Après une croissance qui a transformé sa carte économique, l’émergence latino-américaine bascule. En pleine débâcle financière, les regards se sont tournés vers ce merveilleux sous-continent, omettant l’interdépendance globale. La cherté des matières premières a entraîné des difficultés réelles pour les pays exportateurs. Les pays latino-américains ont succombé à la crise qui est aussi le signe de l’avènement d’un nouvel ordre géopolitique régional.
Il est possible que les Panama Papers et leurs conséquences, ne soient que le début de la fin du rôle de ce petit paradis artificiel. Son canal subit la réduction des flux commerciaux et une concurrence féroce. L´investisseur chinois Wang Jing veut construire un canal alternatif au Nicaragua. De plus, après sa réintégration dans la carte du libéralisme, le Cuba post-castriste va retrouver son rôle avant la révolution.
Le Venezuela de Maduro est aveuglé par sa pulsion totalitaire qui risque de conduire le bolivarisme à sa fin. Si les Vénézuéliens n’arrivent pas à mettre la cohésion du pays au-dessus des clans, l´avenir ne leur augure rien de bon. Le taux de pauvreté a dépassé les 35% et a crise du bolivarisme étend ses ombres un peu partout en Amérique latine.
L´Argentine a été récupérée par la droite. Cependant le péronisme usera toutes ses cartes pour affaiblir la gouvernance.
Au Brésil, Dilma Rousseff, victime de la récession, a dû revoir à la baisse les programmes sociaux qu’elle avait promis de défendre. Elle a affronté par ailleurs une droite fondamentaliste extrêmement nostalgique. Certains députés sont allés jusqu’à pactiser avec d’anciens militaires de la dictature.
En Équateur, des manifestations réclament le départ de Rafael Correa, qui avait sû insuffler l´espoir dans le cœur d’une population assoiffée de justice sociale. Encore une fois, le retour des conservateurs est imminent.
Au Pérou, le cas de Keiko Fujimori est révélateur de la maturité et des fondements politiques des pays latino-américains. 40% des Péruviens défendent la fille d´un dictateur qui est toujours derrière les barreaux, à ce jour. Son adversaire, Pablo Kuczynski, largement plébiscité par le prix Nobel Vargas Llosa, a soutenu Keiko en 2011. Ce paradoxe génère une grande méfiance entre les électeurs.
Les pays qui s´en sortent malgré des difficultés plus ou moins complexes sont le Chili, le Mexique et la Colombie. Cette dernière a pu maintenir dans la continuité une ligne d’action économique et politique, malgré les violences. Son point faible reste la réconciliation nationale, qui ne peut être que politique. Beaucoup de Colombiens n’adhèrent pas à cette solution. La violence structurelle a laissé des traces indélébiles.

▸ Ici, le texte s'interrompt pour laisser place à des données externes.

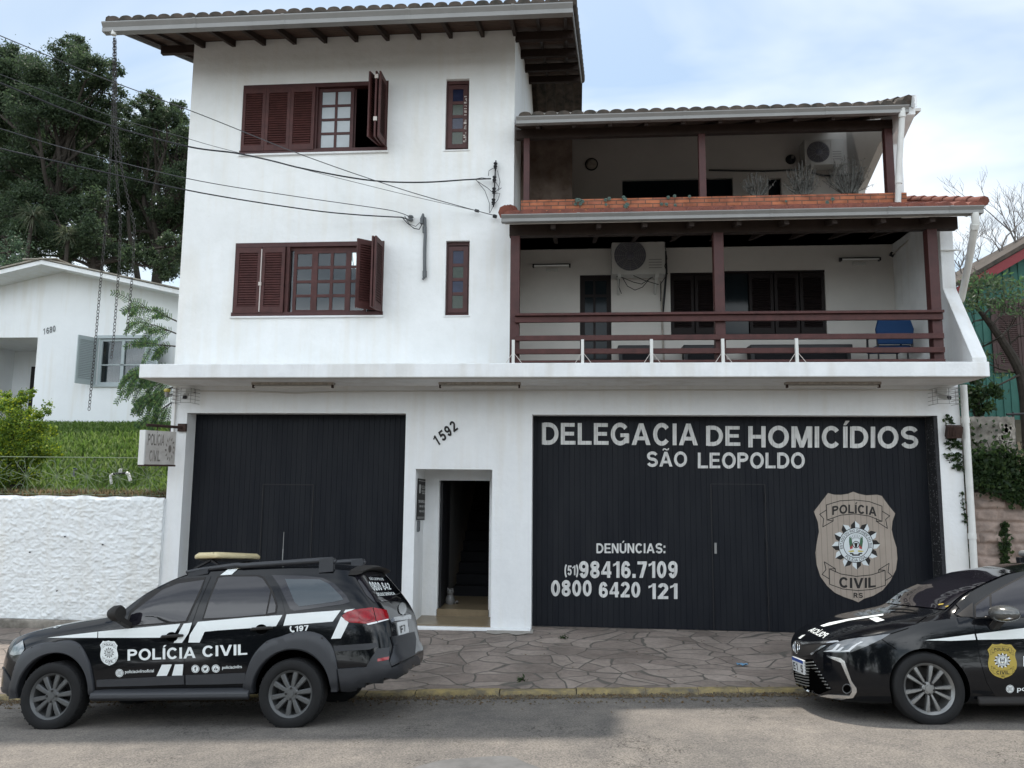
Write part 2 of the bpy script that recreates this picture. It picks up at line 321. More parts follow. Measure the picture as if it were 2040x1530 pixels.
def text2d(s, bold=0.02, sub=0.0):
    """-> vertices (u 0..1 across, v 0..1 over the cap height, layer), faces, aspect"""
    k = (s, bold)
    if k in _TX: return _TX[k]
    if any(c.islower() for c in s):
        cu = bpy.data.curves.new('t', 'FONT'); cu.body = s; cu.size = 1; cu.offset = bold; cu.resolution_u = 3; cu.fill_mode = 'FRONT'
        ob = bpy.data.objects.new('t', cu); COL.objects.link(ob); bpy.context.view_layer.update()
        me = ob.evaluated_get(bpy.context.evaluated_depsgraph_get()).to_mesh()
        V = np.array([v.co[:2] for v in me.vertices]); F = [tuple(p.vertices) for p in me.polygons]; Ly = [0]*len(V)
        bpy.data.objects.remove(ob); bpy.data.curves.remove(cu)
        lo, hi = V.min(0), V.max(0); V = (V-lo)/(hi-lo); asp = float((hi-lo)[0]/(hi-lo)[1])
    else:
        T = 0.125+bold*2.6; x = 0; V = []; F = []; Ly = []
        for c in s:
            w, g = glyph(c, T)
            for i, q in enumerate(g):
                if q[0] == 'p': v, f = q[1], [tuple(range(len(q[1])))]
                else: v, f = _strip(q[1], q[3] if len(q) > 3 else T, q[2])
                b = len(V); V += [(x+a, y) for a, y in v]; F += [tuple(b+j for j in t) for t in f]; Ly += [i]*len(v)
            x += w+0.115
        V = np.array(V); x0, x1 = V[:, 0].min(), V[:, 0].max(); asp = x1-x0; V = np.stack([(V[:, 0]-x0)/(x1-x0), V[:, 1]], 1)
    _TX[k] = (V, F, asp, Ly); return _TX[k]
def lift(p, l):
    """raise an overlapping stroke a hair above the one below"""
    p = Vector(p); return p + (CAM-p).normalized()*0.00025*l if l else p
def quad_map(q):
    tl, tr, br, bl = [np.array(p, float) for p in q]
    return lambda u, v: tuple((bl*(1-u)+br*u)*(1-v) + (tl*(1-u)+tr*u)*v)
def put_text(mb, s, q, f, m=0, bold=0.02, warp=None):
    """q: four photo-pixel corners of the capitals; f: photo pixel -> surface point"""
    vs, fs, asp, Ly = text2d(s, bold); g = quad_map(q)
    mb.add([lift(f(*g(*(warp(u, v) if warp else (u, v)))), l) for (u, v), l in zip(vs, Ly)], fs, m)
def cut_poly(poly, step):
    """fill a 2D polygon and slice it into pieces no larger than step"""
    bm = bmesh.new(); vs = [bm.verts.new((x, y, 0)) for x, y in poly]; f = bm.faces.new(vs); f.normal_update()
    bmesh.ops.triangulate(bm, faces=bm.faces[:])
    xs = [p[0] for p in poly]; ys = [p[1] for p in poly]
    for ax, lo, hi in ((0, min(xs), max(xs)), (1, min(ys), max(ys))):
        n = int((hi-lo)/step)
        for i in range(1, n+1):
            c = [0, 0, 0]; c[ax] = lo + (hi-lo)*i/(n+1); no = [0, 0, 0]; no[ax] = 1
            bmesh.ops.bisect_plane(bm, geom=bm.verts[:]+bm.edges[:]+bm.faces[:], plane_co=c, plane_no=no)
    bm.verts.index_update()
    out = ([(v.co.x, v.co.y) for v in bm.verts], [tuple(v.index for v in f.verts) for f in bm.faces]); bm.free(); return out
def put_poly(mb, poly, f, m=0, step=1e9):
    vs, fs = cut_poly(poly, step); mb.add([f(*p) for p in vs], fs, m)
def ribbon(pts, w, closed=False):
    """thin outline as a list of quads"""
    out = []; n = len(pts)
    for i in range(n if closed else n-1):
        a, b = np.array(pts[i], float), np.array(pts[(i+1) % n], float); d = b-a; L = np.hypot(*d)
        if L < 1e-6: continue
        t = d/L*w*0.35; nn = np.array((-d[1], d[0]))/L*w/2
        out.append([tuple(a-nn-t), tuple(b-nn+t), tuple(b+nn+t), tuple(a+nn-t)])
    return out
SHIELD = [(243,348),(330,235),(410,130),(480,150),(560,152),(640,140),(705,115),(770,140),(860,158),(985,150),(1040,165),(1110,265),(1197,372),(1165,460),(1155,560),(1175,650),(1212,770),(1222,900),(1205,1030),(1140,1160),(1050,1270),(940,1335),(830,1370),(765,1412),(705,1385),(600,1350),(490,1300),(400,1220),(320,1110),(275,970),(262,830),(280,700),(303,580),(290,470)]
def rosette(mb, f, c=(737, 742), R=285, blk=1, wht=2, lo=1, rim=205):
    """twelve-pointed star half black half white; f(x, y, layer)"""
    for i in range(12):
        a = math.pi/2 + i*math.pi/6 + 0.04; h = math.pi/12
        P = lambda r, t: (c[0]+r*math.cos(t), c[1]-r*math.sin(t))
        for sgn, m in ((1, blk), (-1, wht)):
            mb.add([f(*P(R, a), lo), f(*P((R+rim)*0.5, a+sgn*h*0.78), lo), f(*P(rim*0.95, a+sgn*h), lo), f(*P(rim*0.9, a), lo)], [(0, 1, 2, 3)], m)
def disc(mb, f, c, r0, r1, layer, m, n=40):
    if r0 <= 0:
        mb.add([f(c[0]+r1*math.cos(t*2*math.pi/n), c[1]+r1*math.sin(t*2*math.pi/n), layer) for t in range(n)], [tuple(range(n))], m)
    else:
        mb.add([f(c[0]+r*math.cos(t*2*math.pi/n), c[1]+r*math.sin(t*2*math.pi/n), layer) for r in (r0, r1) for t in range(n)],
               [(t, (t+1) % n, n+(t+1) % n, n+t) for t in range(n)], m)
def arc_text(mb, f, s, c, r0, r1, a0, a1, layer, m, inward=False):
    vs, fs, asp, Ly = text2d(s, 0.015)
    out = []
    for (u, v), l in zip(vs, Ly):
        a = a0+(a1-a0)*u; r = (r1+(r0-r1)*v) if inward else (r0+(r1-r0)*v)
        out.append(lift(f(c[0]+r*math.cos(a), c[1]-r*math.sin(a), layer), l))
    mb.add(out, fs, m)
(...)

Surfant sur la crise, comme il l'a toujours fait, le Mexique veut se positionner dans la géopolitique globale. Le discours du président Peña Nieto a dénoncé il y a quelques jours à l’Assemblée générale des Nations Unies, le trafic de drogue, de la mort et de la violence dans les pays producteurs ou de transit. Il a ajouté que dans un monde globalisé, les drogues sont aussi une affaire globale, devant impliquer toutes les nations pour apporter des solutions globales.

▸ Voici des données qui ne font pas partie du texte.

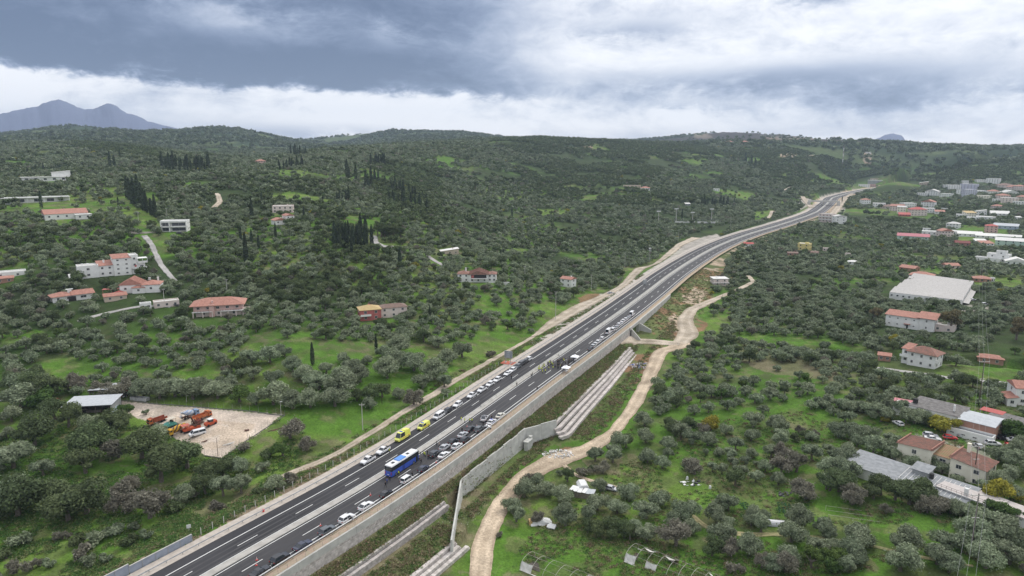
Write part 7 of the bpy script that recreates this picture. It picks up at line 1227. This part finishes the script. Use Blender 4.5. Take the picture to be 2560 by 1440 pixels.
for i in range(16): u = rc.uniform(1420, 1440); v = 906-(u-1420)*.4+rc.uniform(-6, 8); tb = kset[rc.randrange(6)]; person(u, v, tb[0], tb[1], '', vest=i == 2, g='people standing under and beside the far gazebo')
for i in range(9): u = rc.uniform(1403, 1424); v = 927-(u-1403)*.3+rc.uniform(-4, 6); tb = kset[rc.randrange(6)]; person(u, v, tb[0], tb[1], '', cap=i == 1, g='people standing under the near gazebo')
cr_ = [o for o in bpy.data.objects if o.name.startswith('person') and o.get('label') == '']
for gname in sorted(set(o['group'] for o in cr_)):
    L = sorted([o for o in cr_ if o['group'] == gname], key=lambda o: o.location.x)
    for i, o in enumerate(L):
        vst = any(c.name.startswith('vest') for c in bpy.data.objects if c.parent == o); o['label'] = '%s, %s from the left of the %s' % ('person in a hi-vis vest' if vst else 'person in dark clothes', ordn(i+1), {'people gathered beside the median barrier': 'group by the median barrier', 'dark-clothed people standing between the two gazebos': 'dark crowd between the gazebos', 'people standing under and beside the far gazebo': 'group at the far gazebo', 'people standing under the near gazebo': 'group under the near gazebo'}[gname])
# gazebos
for u, v, l in ((1415, 931, 'white pop-up gazebo nearer the camera beside the guard rail'), (1437, 903, 'white pop-up gazebo farther up the road')):
    g = G(u, v, 0); S_, T_ = toST([g[0]], [g[1]]); t = thing('gazebo', l, 'gazebo', (g[0], g[1], .01), RH(S_[0])); m = MB(); m.poly([(-1.6, -1.6, 2.25), (1.6, -1.6, 2.25), (1.6, 1.6, 2.25), (-1.6, 1.6, 2.25), (-1.6, -1.6, 2.0), (1.6, -1.6, 2.0), (1.6, 1.6, 2.0), (-1.6, 1.6, 2.0), (-.5, -.5, 2.75), (.5, -.5, 2.75), (.5, .5, 2.75), (-.5, .5, 2.75), (0, 0, 3.35)], [(0, 1, 9, 8), (1, 2, 10, 9), (2, 3, 11, 10), (3, 0, 8, 11), (8, 9, 12), (9, 10, 12), (10, 11, 12), (11, 8, 12), (4, 5, 1, 0), (5, 6, 2, 1), (6, 7, 3, 2), (7, 4, 0, 3)]); m.build('canopy', mat('canopy_white', (.8, .8, .82), .7), t)
    for x in (-1.5, 1.5):
        for y in (-1.5, 1.5): m = MB(); m.tube((x, y, 0), (x, y, 2.2), .03, 5); m.build('leg', rimm, t)
    m = MB(); m.box(-.9, .9, -.4, .4, .7, .76); [m.box(x-.03, x+.03, y-.03, y+.03, 0, .7) for x in (-.8, .8) for y in (-.3, .3)]; o = m.build('folding_table', mat('canopy_white', (.8, .8, .82), .7), None, (g[0]+.2, g[1], .012), RH(S_[0])); tag(o, 'white folding table standing under the %s gazebo' % ('near' if 'nearer' in l else 'far'), 'table')
# traffic cones
CO = None
for i, (u, v) in enumerate([(641,1413),(642,1400),(801,1314),(926,1238),(1090,1156),(1168,1067),(1182,1068),(1192,1067)]):
    g = G(u, v, 0); lb = 'red and white traffic cone, %s counting up the right carriageway' % ordn(i+1)
    if CO is None:
        CO = thing('traffic_cone', lb, 'traffic cone', (g[0], g[1], .004), 0, 'traffic cones'); rd_ = mat('cone_red', (.62, .05, .04), .6); wt_ = mat('cone_white', (.75, .75, .73), .6); MB().box(-.22, .22, -.22, .22, 0, .05).build('base', rd_, CO)
        for k in range(4): m = MB(); m.tube((0, 0, .05+k*.19), (0, 0, .05+(k+1)*.19), .17-.04*k, 10, 0, .17-.04*(k+1)); m.build('band', rd_ if k % 2 == 0 else wt_, CO)
        _k0 = KIDS(CO)
    else: dup(CO, (g[0], g[1], .004), 0, lb)
g = G(466, 1282, 0)
p = P(659, 1283); m = MB(); m.box(-.25, .25, -.12, .12, 0, 1.1); o = m.build('marker', mat('cone_red', (.62, .05, .04), .6), None, p); tag(o, 'orange-red plastic marker post on the bare bank', 'marker')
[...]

Le discours de Peña Nieto rappelle le débat initié par un leader politique marocain que d’autres acteurs veulent enterrer, usant d’arguments moraux et religieux. Les opposants à ce débat ne voient pas encore les vraies visées locales et géopolitiques de la question du trafic des drogues, dans une région où 53% de la population tire des revenus de cette culture. Comme le Mexique, le Maroc est un pays producteur de cannabis. Il est aussi une terre de transit d´autres drogues, mais aussi de substances et d’idées tout aussi terrifiantes.